Senate Majority Leader Mitch McConnell and President Trump are publicly exchanging barbs about what is reasonable to expect the Congress to accomplish, and longtime conservative activist Richard Viguerie says the the frustration is ure to boil over into the 2018 primary season.
The back-and-forth started on Monday, when Sen. McConnell told a Rotary Club audience that the GOP Congress is getting hammered by its base for accomplishing little because Trump has set aggressive expectations.
“Part of the reason I think that the storyline is that we haven’t done much is because, in part, the president and others have set these early timelines about things need to be done by a certain point,” said McConnell.
“Our new president, of course, has not been in this line of work before, and I think had excessive expectations about how quickly things happen in the Democratic process,” he added.
Wednesday afternoon, Trump pushed back via Twitter.
“Senator Mitch McConnell said I had “excessive expectations,” but I don’t think so. After 7 years of hearing Repeal & Replace, why not done?,” tweeted Trump.
Some in the Washington media circle characterize the dispute as signs of a Republican civil war or at least dysfunction. Viguerie slightly disagrees.
“There’s probably not a lot of love lost between President Trump and Sen. Mitch McConnell. But the reality is they have to get along,” said Viguerie.
But Viguerie is quick to point out that the sharp divisions that emerged within the GOP in 2016 are still there. He says GOP base voters will hold Republicans responsible for not repealing Obamacare after passing bills to do so in the Obama years, and he says Americans won’t care much about the specifics of why it didn’t happen.
He further asserts that even after seven years of vowing repeal, the GOP was still caught flat-footed in 2017 when the opportunity to do it came about.
“I suspect the number one reason is they didn’t think they’d be in the White House. I think most of the Republicans from Washington felt that Hillary would win the election and, truth be told, a high percentage of them probably preferred Hillary Clinton to President Trump,” said Viguerie.
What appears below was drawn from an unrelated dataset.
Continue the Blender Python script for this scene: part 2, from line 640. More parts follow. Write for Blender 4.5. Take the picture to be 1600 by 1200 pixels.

As a result, he suggests many Republicans are actively guarding the status quo.
“Quite frankly, they’re terrified that he may really follow through on his promise to drain the swamp and pour salt over it so that nothing will ever grow there again,” said Viguerie.
“President Trump and candidate Trump campaigned strongly against the Washington establishment. He called for draining of the swamp. If anybody could be considered the mayor of the swamp, it would be Sen. Mitch McConnell,” said Viguerie.
And Viguerie says the fissures exposed during the 2016 GOP primary season will emerge again soon.
“This is a battle that is going to be taken into the 2018 primaries, where lots of Republicans are going to run against Sen. McConnell and the Washington establishment. This is probably just the first few, early shots of a big battle between the establishment and the president,” said Viguerie.
He says that friction could imperil some important pieces of legislation throughout the rest of this Congress but that it would be wrong to declare this a do-nothing Congress. Viguerie says judicial confirmations alone, from the Supreme Court to the appellate and district benches, will make a huge impact on America’s future.
And he says Republicans and conservatives can breathe easier over one other key factor.
“There will be many bad things that won’t happen because Hillary is not president,” said Viguerie.
A funny thing just happened on the way to this 2018 showdown, however. While pro-Trump Republicans Roy Moore and Mo Brooks are challenging appointed GOP Sen. Luther Strange in this month’s Alabama primary in the race to fill the term of Attorney General Jeff Sessions, Strange just won Trump’s enthusiastic endorsement.
“Senator Luther Strange has done a great job representing the people of the Great State of Alabama. He has my complete and total endorsement!” tweeted Trump on Tuesday.
Viguerie says grassroots conservatives should not read too much into that.
“He does need to have Mitch McConnell’s support and that of the Senate Republican leaders. To go against an incumbent senator, even though he was appointed, would probably be a bridge too far,” said Viguerie.
But he says those special circumstances should not dampen expectations for a fierce intraparty fight in 2018. Republican are defending just eight of the 33 races on the ballot, but Viguerie says there will be spirited fights to determine the nominations in many of those states.
“This unrest at the grassroots that Trump so successfully connected with and tied into in this last presidential election is just building steam. We have a disruption that’s going on in American politics and I think we haven’t seen anything yet,” said Viguerie.
And Viguerie says that means tensions will only rise among the GOP factions over the next year.
“Not at all. I think whatever unrest, distrust, disconnection between the grassroots Republican voters and their leaders is going to do nothing but grow. The failure of the Republicans to repeal Obamacare just adds gasoline to that fire,” said Viguerie.